Chesapeake Innovation Center struggles

Published 27 February 2007

Interim director resigns as CIC confronts looming budget problems; calls mount to take the center under private management; new leadership reaches out to Northrop Grumman and others; loss of NSA contract a major blow

Mixed news from Maryland’s Chesapeake Innovation Center (CIC). The organization, which provides space for intriguing companies in the homeland security field, suffered the resignation of interim director Laura Neuman last week. Neuman had objected to plans to keep the center in expensive Annapolis by raising the rents on some member companies — a not unreasonable idea now that CIC has been suffering budget shortages stemming from a steady erosion of on-site clients.

Nevertheless, County Economic Development Director Robert Hannon remains undeterred in his quest to make CIC the go-to place for homeland security development and has asked Roger London, the incubator’s director of technology scouting, to serve as the center’s “operations manager.” “It’s my responsibility here … to make certain that I bring a financial discipline to not only our operation, but financial discipline to the CIC,” said Hannon. “We’ve got serious business in front of us.” If he fails, a growing number of critics are recommending the center be managed by a private firm.

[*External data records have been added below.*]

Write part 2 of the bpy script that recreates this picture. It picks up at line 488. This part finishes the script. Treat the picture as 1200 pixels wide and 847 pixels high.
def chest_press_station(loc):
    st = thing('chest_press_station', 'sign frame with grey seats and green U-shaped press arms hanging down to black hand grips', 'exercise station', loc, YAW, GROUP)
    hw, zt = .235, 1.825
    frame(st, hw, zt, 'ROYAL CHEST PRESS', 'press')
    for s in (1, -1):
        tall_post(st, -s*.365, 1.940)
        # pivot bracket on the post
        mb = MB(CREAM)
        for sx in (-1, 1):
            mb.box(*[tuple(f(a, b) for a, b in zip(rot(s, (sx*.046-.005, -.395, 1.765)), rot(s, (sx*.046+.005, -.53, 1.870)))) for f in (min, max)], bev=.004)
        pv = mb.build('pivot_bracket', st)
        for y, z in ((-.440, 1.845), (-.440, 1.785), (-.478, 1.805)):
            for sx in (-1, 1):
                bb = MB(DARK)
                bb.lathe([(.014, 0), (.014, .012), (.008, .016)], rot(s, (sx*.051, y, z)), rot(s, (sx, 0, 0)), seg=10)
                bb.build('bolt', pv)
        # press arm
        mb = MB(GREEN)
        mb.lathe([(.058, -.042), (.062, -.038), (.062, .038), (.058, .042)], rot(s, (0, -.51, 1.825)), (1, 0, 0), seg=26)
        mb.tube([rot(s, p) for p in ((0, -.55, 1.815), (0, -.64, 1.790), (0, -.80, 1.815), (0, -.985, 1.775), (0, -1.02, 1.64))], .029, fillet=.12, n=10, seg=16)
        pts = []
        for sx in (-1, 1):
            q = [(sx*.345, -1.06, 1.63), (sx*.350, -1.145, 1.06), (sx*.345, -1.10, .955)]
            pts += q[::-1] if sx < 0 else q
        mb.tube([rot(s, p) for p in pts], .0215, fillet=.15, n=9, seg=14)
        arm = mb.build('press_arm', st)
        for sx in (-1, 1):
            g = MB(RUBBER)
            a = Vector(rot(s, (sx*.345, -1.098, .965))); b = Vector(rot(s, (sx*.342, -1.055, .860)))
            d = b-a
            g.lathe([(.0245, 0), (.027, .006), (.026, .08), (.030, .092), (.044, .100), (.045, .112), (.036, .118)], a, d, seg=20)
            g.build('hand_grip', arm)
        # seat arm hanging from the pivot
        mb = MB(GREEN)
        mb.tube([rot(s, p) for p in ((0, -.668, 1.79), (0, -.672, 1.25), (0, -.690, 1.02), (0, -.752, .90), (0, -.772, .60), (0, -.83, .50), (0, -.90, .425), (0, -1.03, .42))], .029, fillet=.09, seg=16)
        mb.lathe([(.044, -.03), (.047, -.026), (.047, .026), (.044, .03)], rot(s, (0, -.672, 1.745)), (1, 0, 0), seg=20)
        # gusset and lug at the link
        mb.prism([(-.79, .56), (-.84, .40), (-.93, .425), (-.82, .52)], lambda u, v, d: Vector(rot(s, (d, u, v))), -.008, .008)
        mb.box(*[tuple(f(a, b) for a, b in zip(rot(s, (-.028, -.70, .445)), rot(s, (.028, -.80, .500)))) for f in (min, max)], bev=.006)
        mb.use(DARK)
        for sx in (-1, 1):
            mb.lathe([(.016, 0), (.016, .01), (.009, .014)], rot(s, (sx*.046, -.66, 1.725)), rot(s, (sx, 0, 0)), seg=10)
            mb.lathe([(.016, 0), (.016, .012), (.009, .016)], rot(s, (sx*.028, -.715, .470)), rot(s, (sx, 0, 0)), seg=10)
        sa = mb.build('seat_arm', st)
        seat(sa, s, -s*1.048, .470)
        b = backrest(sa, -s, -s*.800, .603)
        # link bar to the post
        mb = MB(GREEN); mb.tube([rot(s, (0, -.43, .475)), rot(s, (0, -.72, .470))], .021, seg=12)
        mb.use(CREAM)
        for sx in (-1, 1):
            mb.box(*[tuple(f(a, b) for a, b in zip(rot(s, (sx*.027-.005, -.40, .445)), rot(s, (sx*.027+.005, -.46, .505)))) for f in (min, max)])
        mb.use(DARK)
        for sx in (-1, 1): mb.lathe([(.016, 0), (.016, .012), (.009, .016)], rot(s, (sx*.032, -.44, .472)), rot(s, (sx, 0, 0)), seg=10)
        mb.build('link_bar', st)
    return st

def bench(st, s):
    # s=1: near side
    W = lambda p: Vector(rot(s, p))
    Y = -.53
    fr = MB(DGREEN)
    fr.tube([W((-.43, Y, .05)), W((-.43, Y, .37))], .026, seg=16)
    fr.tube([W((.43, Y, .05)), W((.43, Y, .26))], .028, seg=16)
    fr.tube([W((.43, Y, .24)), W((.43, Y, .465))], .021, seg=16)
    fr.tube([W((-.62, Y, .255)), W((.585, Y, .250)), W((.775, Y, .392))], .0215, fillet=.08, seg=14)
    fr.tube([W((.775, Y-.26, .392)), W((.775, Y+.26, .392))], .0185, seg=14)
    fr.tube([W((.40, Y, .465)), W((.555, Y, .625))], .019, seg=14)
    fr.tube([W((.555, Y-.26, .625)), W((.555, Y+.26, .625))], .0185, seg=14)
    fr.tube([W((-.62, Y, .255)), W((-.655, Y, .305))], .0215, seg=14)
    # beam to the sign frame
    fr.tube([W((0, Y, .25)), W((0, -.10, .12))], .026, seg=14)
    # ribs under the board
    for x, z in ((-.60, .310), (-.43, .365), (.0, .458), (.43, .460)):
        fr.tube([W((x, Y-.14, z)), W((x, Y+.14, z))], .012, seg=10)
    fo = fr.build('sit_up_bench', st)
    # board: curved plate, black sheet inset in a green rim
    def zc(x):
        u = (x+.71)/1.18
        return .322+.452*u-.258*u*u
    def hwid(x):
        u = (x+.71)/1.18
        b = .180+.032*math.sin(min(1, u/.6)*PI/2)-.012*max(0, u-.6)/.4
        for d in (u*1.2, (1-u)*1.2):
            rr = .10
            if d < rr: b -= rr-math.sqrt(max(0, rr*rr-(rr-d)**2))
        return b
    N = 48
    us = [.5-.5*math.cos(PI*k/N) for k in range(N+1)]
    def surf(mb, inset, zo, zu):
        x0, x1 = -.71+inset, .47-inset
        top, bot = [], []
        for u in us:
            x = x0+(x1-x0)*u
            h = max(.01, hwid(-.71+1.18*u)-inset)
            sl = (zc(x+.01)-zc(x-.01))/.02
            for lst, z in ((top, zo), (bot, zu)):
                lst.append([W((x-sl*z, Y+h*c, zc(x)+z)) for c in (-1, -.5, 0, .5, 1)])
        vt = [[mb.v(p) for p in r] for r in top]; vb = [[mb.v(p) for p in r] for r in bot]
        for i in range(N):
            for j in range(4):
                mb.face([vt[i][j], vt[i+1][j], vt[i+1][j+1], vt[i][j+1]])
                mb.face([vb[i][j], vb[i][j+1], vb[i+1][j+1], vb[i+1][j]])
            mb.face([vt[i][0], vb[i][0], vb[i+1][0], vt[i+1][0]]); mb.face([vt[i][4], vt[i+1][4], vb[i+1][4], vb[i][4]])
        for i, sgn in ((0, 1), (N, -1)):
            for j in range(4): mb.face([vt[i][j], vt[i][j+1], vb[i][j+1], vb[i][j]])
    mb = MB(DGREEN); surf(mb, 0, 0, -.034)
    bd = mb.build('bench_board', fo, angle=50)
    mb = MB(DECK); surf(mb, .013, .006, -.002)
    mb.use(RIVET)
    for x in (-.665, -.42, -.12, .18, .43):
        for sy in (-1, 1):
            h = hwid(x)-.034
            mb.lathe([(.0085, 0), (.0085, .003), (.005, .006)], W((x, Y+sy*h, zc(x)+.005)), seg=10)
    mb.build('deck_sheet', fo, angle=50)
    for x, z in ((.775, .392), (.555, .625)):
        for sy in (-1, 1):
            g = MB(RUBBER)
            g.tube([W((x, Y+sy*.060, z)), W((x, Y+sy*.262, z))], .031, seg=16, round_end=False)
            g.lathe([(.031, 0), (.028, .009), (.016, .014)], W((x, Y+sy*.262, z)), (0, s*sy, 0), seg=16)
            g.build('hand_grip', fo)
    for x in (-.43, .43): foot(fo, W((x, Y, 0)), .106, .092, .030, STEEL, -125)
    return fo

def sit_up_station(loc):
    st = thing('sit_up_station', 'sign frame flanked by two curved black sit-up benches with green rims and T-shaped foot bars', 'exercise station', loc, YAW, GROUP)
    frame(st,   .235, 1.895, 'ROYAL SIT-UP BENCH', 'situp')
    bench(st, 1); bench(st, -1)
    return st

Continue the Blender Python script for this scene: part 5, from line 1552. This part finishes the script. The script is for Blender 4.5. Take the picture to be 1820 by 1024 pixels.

In addition to reaching out to former CIC sponsor Northrop Grumman, Hannon has pledged to make up for budget problems caused when the National Security Agency failed to renew its contract with the incubator last year. He intends to do so by adding more affiliate firms — those that pay for services but not rental space. (CIC currently host twelve, down from twenty.) That is critical because the center is projecting a loss of $150,000-200,000 for 2007 on an annual budget of $1.44 million. Hannon will soon also have to confront the issue that led to Ms. Neuman’s resignation: whether to renew the center’s lease at its present location.